Ia berharap panduan tersebut dapat menjadi dasar kebijakan yang memperkuat upaya advokasi masyarakat adat, baik di tingkat daerah maupun nasional. Ke depan, kata Kasmita, pemerintah akan mendorong integrasi peta tematik di tingkat provinsi.
“Selain itu, harapannya nanti akan bisa juga diperluas untuk tematik, dan kerja sama ini bisa berlanjut di tahun depan untuk wilayah lain,” ujarnya.
Bimtek ini diikuti peserta dari tujuh daerah, yaitu Provinsi Kalimantan Barat, Kabupaten Aceh Besar, Nunukan, Buleleng, Lombok Utara, Sumba Timur, dan Kabupaten Hulu Sungai Selatan.
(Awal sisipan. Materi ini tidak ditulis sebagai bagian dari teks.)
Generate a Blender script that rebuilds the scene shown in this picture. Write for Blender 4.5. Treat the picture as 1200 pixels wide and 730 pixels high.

Selama tiga hari, peserta mengikuti materi komprehensif yang mencakup penguatan kapasitas kelembagaan simpul jaringan, peningkatan kualitas data geospasial, penyusunan metadata, penerapan interoperabilitas data, praktik publikasi data pada geoportal, serta pelatihan teknis melalui sesi praktikum.
Melalui kegiatan ini, BIG dan BRWA berharap pemerintah daerah mampu memperkuat tata kelola geospasial secara berkelanjutan, mempercepat integrasi data nasional, serta memastikan kehadiran informasi geospasial yang kredibel sebagai dasar perencanaan pembangunan dan advokasi masyarakat adat.